Ia menyebut saat ini nilai tukar Rupiah secara bulanan (hingga 21 Mei 2024) menguat 1,66% (ptp), setelah April melemah 2,49% (ptp). Penguatan kurs Rupiah itu diklaimnya merupakan dampak positif kebijakan BI April 2024 yang menaikkan BI rate dari 6% menjadi 6,25%. “Transmisi kebijakan moneter pascakenaikan BI-Rate berjalan baik. Kebijakan itu mendorong aliran masuk modal asing, terutama ke SBN (Surat Berharga Negara) dan SRBI (Sekuritas Rupiah Bank Indonesia) sebesar USD4,2 miliar hingga 20 Mei 2024,” ujar Perry.

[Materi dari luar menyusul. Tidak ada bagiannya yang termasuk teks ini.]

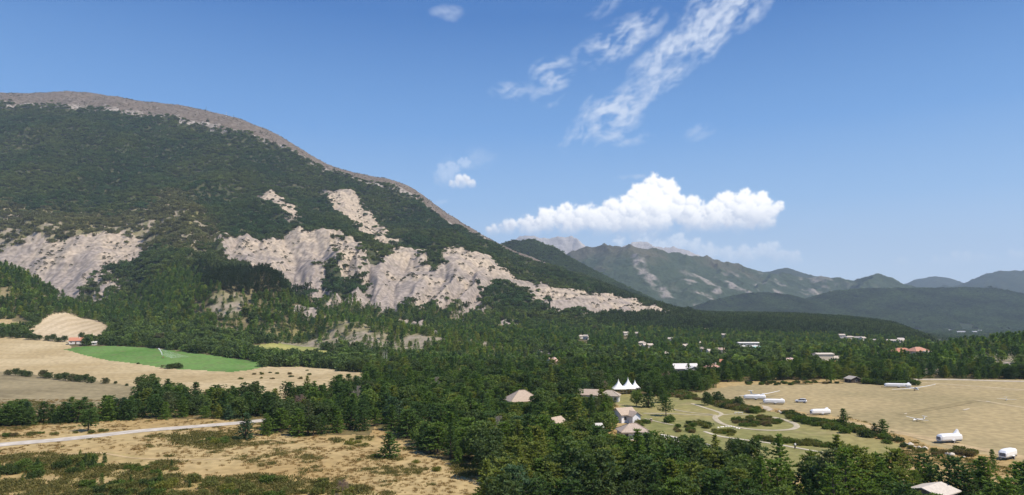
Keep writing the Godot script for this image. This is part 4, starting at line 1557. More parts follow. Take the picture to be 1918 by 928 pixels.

Ia mengungkapkan, BI juga terus mengoptimalkan berbagai instrumen moneter pro-market, yaitu SRBI, SVBI (Sekuritas Valas Bank Indonesia), dan SUVBI (Sukuk Valas Bank Indonesia), untuk mendukung aliran masuk modal asing. “Hasil asesmen menunjukkan penerbitan SRBI meningkatkan transmisi kebijakan moneter ke pasar uang, pasar SBN, dan pasar valas, dan berpengaruh positif terhadap pemanfaatan aset portofolio bank dalam optimalisasi pembiayaan kredit,” kata Perry.
Hingga 21 Mei 2024, posisi SRBI, SVBI, dan SUVBI masing-masing tercatat Rp508,41 triliun, USD2,13 miliar, dan USD257 juta. “Di tengah ketidakpastian pasar keuangan global yang tinggi, penerbitan SRBI mendukung aliran masuk modal asing ke dalam negeri. Tercermin dari kepemilikan asing yang meningkat dari Rp71,55 triliun (18,18% dari total outstanding) pada 23 April 2024, menjadi Rp142,90 triliun (28,11% dari total outstanding) pada 21 Mei 2024,” tuturnya.
Baca juga: Modal Asing Deras Masuk, Kurs Rupiah Kembali di Bawah Rp16.000
Perry pun menyebut bunga SRBI tenor 6, 9, dan 12 bulan per 17 Mei 2024 yang berada di level 7,29%, 7,38%, dan 7,48%. Meningkat dibanding hasil lelang 19 April 2024 sebesar 6,81%, 6,82%, dan 6,94%, sehingga mendukung efektivitas SRBI sebagai instrumen moneter pro-market. Sementara yield SBN tenor 2 dan 10 tahun meningkat pascakenaikan BI-Rate, dari 6,31% dan 6,71% akhir Maret menjadi 6,86% dan 7,21% akhir April, sehingga meningkatkan daya tarik imbal hasilnya. “Tapi, per 21 Mei yield SBN kembali turun menjadi 6,70% dan 6,86% seiring kenaikan aliran modal asing ke SBN,” katanya.
Kendati BI rate naik, bunga perbankan tetap terjaga karena memadainya likuiditas, sejalan dengan bauran kebijakan BI serta dampak kebijakan transparansi SBDK (Suku Bunga Dasar Kredit) yang membuat efisiensi bunga bank tetap terjaga. “Bunga deposito satu bulan dan bunga kredit (SBDK) pada April tercatat masing-masing 4,59% dan 9,25%, relatif stabil dibanding bulan sebelumnya,” ungkapnya.
Perry mengakui, nilai tukar Rupiah melemah 3,74% dibanding akhir Desember 2023. Tapi lebih baik dibandingkan pelemahan Peso Filipina, Won Korea, dan Baht Thailand masing-masing sebesar 4,91%, 5,52%, dan 5,99%. “Ke depan nilai tukar Rupiah diprakirakan stabil dengan kecenderungan menguat didorong imbal hasil yang menarik sejalan dengan kenaikan BI-Rate, premi risiko yang turun, prospek ekonomi yang lebih baik, dan komitmen BI untuk terus menstabilkan nilai tukarnya,” pungkasnya.